I got an interesting post from Jimmy the Mad Salesman the other day:

'For the last 2 days, I have been looking in trade journals, google, and tech blogs for a strong ROI to move to desktop virtualization. Whenever I read an example, the ROI is always vague. So far the only example I have seen is a deal HP and VMware did with Collier County, FL but again only soft ROI are revealed. so far I see it makes sense from a management and security (perspective).'

ROI is not that hard. I think of it like this for VDI:

1. What do I save in licensing costs by virtualizing?
2. What do I save by not having to license certain applications (OS, A/V, etc)?
3. How many support calls were logged in the past year?
4. What were the support calls related to - apps, os, SaaS, new users?

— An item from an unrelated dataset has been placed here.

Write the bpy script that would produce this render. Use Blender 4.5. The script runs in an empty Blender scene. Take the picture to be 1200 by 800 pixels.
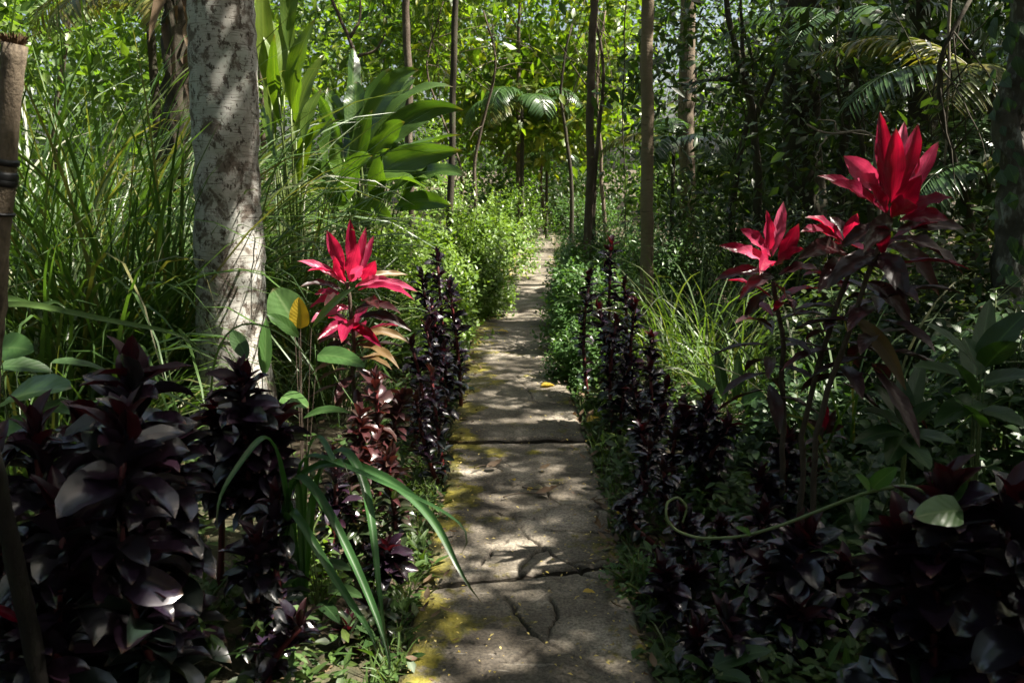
import bpy, math, random
import numpy as np
from mathutils import Vector, Matrix

rng = np.random.default_rng(11)
random.seed(5)
SC = bpy.context.scene
COL = SC.collection

# ------------------------------------------------------------------ camera, light, exposure
CAM_H, PITCH, FPX = 1.55, math.atan(0.2), 1000.0
cd = bpy.data.cameras.new("camera")
cd.sensor_width = 36.0
cd.lens = 30.0
cd.clip_start, cd.clip_end = 0.05, 400.0
cd.dof.use_dof = True
cd.dof.focus_distance = 5.0
cd.dof.aperture_fstop = 6.3
cam = bpy.data.objects.new("camera", cd)
COL.objects.link(cam)
cam.location = (0, 0, CAM_H)
cam.rotation_euler = (math.pi / 2 - PITCH, 0, 0)
SC.camera = cam

SUN = np.array([0.57, -0.06, 0.82])
SUN /= np.linalg.norm(SUN)
w = bpy.data.worlds.new("World")
SC.world = w
w.use_nodes = True
wn = w.node_tree
sky = wn.nodes.new("ShaderNodeTexSky")
sky.sky_type = 'NISHITA'
sky.sun_disc = False
sky.dust_density = 5.0
sky.ozone_density = 0.6
sky.sun_elevation = math.asin(SUN[2])
sky.sun_rotation = math.atan2(SUN[0], SUN[1])
bg = wn.nodes["Background"]
bg.inputs["Strength"].default_value = 0.058
hs = wn.nodes.new("ShaderNodeHueSaturation")  # thin bright haze over the whole sky
hs.inputs["Saturation"].default_value = 0.9
wn.links.new(sky.outputs[0], hs.inputs["Color"])
wn.links.new(hs.outputs[0], bg.inputs[0])
sl = bpy.data.lights.new("sun", 'SUN')
sl.energy = 5.0
sl.angle = math.radians(0.53)
sl.color = (1.0, 0.93, 0.82)
so = bpy.data.objects.new("sun", sl)
COL.objects.link(so)
so.rotation_euler = Vector(SUN).to_track_quat('Z', 'Y').to_euler()
SC.view_settings.view_transform = 'Standard'
SC.view_settings.look = 'None'
SC.view_settings.exposure = 2.05
SC.view_settings.gamma = 1.0
cy = SC.cycles
cy.max_bounces = 7
cy.diffuse_bounces = 4
cy.glossy_bounces = 3
cy.transmission_bounces = 4
cy.transparent_max_bounces = 4
cy.sample_clamp_indirect = 6.0
cy.use_denoising = True
cy.use_adaptive_sampling = True
cy.adaptive_threshold = 0.015

# ------------------------------------------------------------------ helpers
CP, SP = math.cos(PITCH), math.sin(PITCH)


def ray(x, y):
    u, v = (x - 600) / FPX, (400 - y) / FPX
    return np.array([u, CP + v * SP, -SP + v * CP])


def px(x, y, Y):
    """point seen at photo pixel (x, y), Y metres ahead"""
    d = ray(x, y)
    return np.array([0, 0, CAM_H]) + d * (Y / d[1])


def gpx(x, y, z=0.0):
    d = ray(x, y)
    return np.array([0, 0, CAM_H]) + d * ((z - CAM_H) / d[2])


def norm(a):
    a = np.asarray(a, float)
    return a / np.maximum(np.linalg.norm(a, axis=-1, keepdims=True), 1e-9)


_lat = rng.random((257, 257))


def vnoise(x, y):
    x = np.asarray(x, float) % 256
    y = np.asarray(y, float) % 256
    i, j = np.floor(x).astype(int), np.floor(y).astype(int)
    f, g = x - i, y - j
    f, g = f * f * (3 - 2 * f), g * g * (3 - 2 * g)
    i1, j1 = (i + 1) % 256, (j + 1) % 256
    i, j = i % 256, j % 256
    return (_lat[i, j] * (1 - f) + _lat[i1, j] * f) * (1 - g) + (_lat[i, j1] * (1 - f) + _lat[i1, j1] * f) * g


def fbm(x, y, o=4):
    s, a, t = 0, 1, 0
    for k in range(o):
        s = s + a * vnoise(x * 2 ** k + 17 * k, y * 2 ** k + 31 * k)
        t += a
        a *= .5
    return s / t


class Geo:
    def __init__(self):
        self.V, self.T, self.U, self.R, self.n = [], [], [], [], 0

    def add(self, V, T, U=None, R=None):
        V = np.asarray(V, float).reshape(-1, 3)
        self.V.append(V)
        self.T.append(np.asarray(T, int).reshape(-1, 3) + self.n)
        self.U.append(np.zeros((len(V), 2)) if U is None else np.asarray(U, float))
        self.R.append(np.zeros(len(V)) if R is None else (np.full(len(V), R) if np.isscalar(R) else np.asarray(R)))
        self.n += len(V)
        return self

    def mesh(self, name, mat, origin=(0, 0, 0), smooth=True):
        V = np.concatenate(self.V) - np.asarray(origin)
        T = np.concatenate(self.T)
        U = np.concatenate(self.U)
        R = np.concatenate(self.R)
        me = bpy.data.meshes.new(name)
        me.vertices.add(len(V))
        me.vertices.foreach_set("co", V.astype(np.float32).ravel())
        me.loops.add(len(T) * 3)
        me.loops.foreach_set("vertex_index", T.astype(np.int32).ravel())
        me.polygons.add(len(T))
        me.polygons.foreach_set("loop_start", np.arange(0, len(T) * 3, 3, dtype=np.int32))
        me.polygons.foreach_set("use_smooth", np.full(len(T), smooth))
        me.update(calc_edges=True)
        uv = me.uv_layers.new(name="UVMap")
        uv.data.foreach_set("uv", U[T.ravel()].astype(np.float32).ravel())
        at = me.attributes.new("rnd", 'FLOAT', 'POINT')
        at.data.foreach_set("value", R.astype(np.float32))
        me.materials.append(mat)
        return me


def tag(o, label=None, cat=None, group=None, kind=None):
    if label: o["label"] = label
    if cat: o["category"] = cat
    if group: o["group"] = group
    if kind: o["kind"] = kind
    return o


def thing(name, label, cat, loc, group=None):
    o = bpy.data.objects.new(name, None)
    o.empty_display_size = .1
    COL.objects.link(o)
    o.location = Vector(loc)
    return tag(o, label, cat, group)


def link(name, me, parent=None, loc=(0, 0, 0)):
    o = bpy.data.objects.new(name, me)
    COL.objects.link(o)
    if parent is not None: o.parent = parent
    o.location = Vector(loc)
    return o


def part(name, geo, mat, parent, kind=None, label=None, smooth=True):
    o = link(name, geo.mesh(name, mat, tuple(parent.location), smooth), parent)
    if kind: o["kind"] = kind
    if label: o["label"] = label
    return o


def basis(D, U):
    X = norm(D)
    U = np.asarray(U, float)
    Z = U - (U * X).sum(-1, keepdims=True) * X
    Z = norm(Z)
    Y = np.cross(Z, X)
    return X, Y, Z


def leaf_tpl(L=1, W=.4, nseg=5, ncol=2, bend=.6, fold=.25, prof='ovate', wave=0, cup=0):
    """leaf along +X, width along Y, normal +Z, bending to -Z; columns ncol (even)"""
    t = np.linspace(0, 1, nseg + 1)
    if prof == 'ovate': wd = np.sin(np.pi * t ** .75) ** .8
    elif prof == 'obov': wd = np.sin(np.pi * t ** 1.25) ** .75
    elif prof == 'round': wd = np.sin(np.pi * np.clip(t, 0, 1) ** 1.0) ** .7
    elif prof == 'strap': wd = np.minimum(1, t * 6 + .45) * (1 - t ** 5)
    else: wd = np.sin(np.pi * t ** .85) ** .9
    wd = np.maximum(wd, .05)
    wd[0] = max(wd[0], .08)
    wd[-1] = .015
    th = -bend * t ** 1.3
    dx, dz = np.cos(th), np.sin(th)
    X = np.concatenate([[0], np.cumsum((dx[1:] + dx[:-1]) / 2 / nseg)]) * L
    Z = np.concatenate([[0], np.cumsum((dz[1:] + dz[:-1]) / 2 / nseg)]) * L
    s = np.linspace(-1, 1, ncol + 1)
    V, UVs = [], []
    for i in range(nseg + 1):
        for c in s:
            hw = W * .5 * wd[i]
            up = (abs(c) * fold + cup * c * c) * hw + wave * W * math.sin(t[i] * 17 + c * 1.5) * c * c * wd[i]
            V.append((X[i] - up * dz[i], c * hw, Z[i] + up * dx[i]))
            UVs.append((t[i], c * .5 + .5))
    T = []
    m = ncol + 1
    for i in range(nseg):
        for j in range(ncol):
            a = i * m + j
            T += [(a, a + m, a + 1), (a + 1, a + m, a + m + 1)]
    return np.array(V), np.array(T), np.array(UVs)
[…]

On the flip side if a company virtualizes Windows, that will help w/support and management of a machine, however little if anything is saved.

If a company goes down the VDI path with Ubuntu (for example) all of the agents required to protect Windows from the several hundred thousand threats that exist go away, Citrix goes away, RAM to support Vista evaporates, and the list goes on.

In my opinion this means that if you virtualize Windows, you gain a measurable ROI, but centainly far from breathtaking.

1 comment:

  1. You are right that ROI on VDI is more of an operational savings versus hardware cost. However, VDI gives other benefits that are intagible savings such as security, centralization and extending access from a LAN based technology to WAN or home users.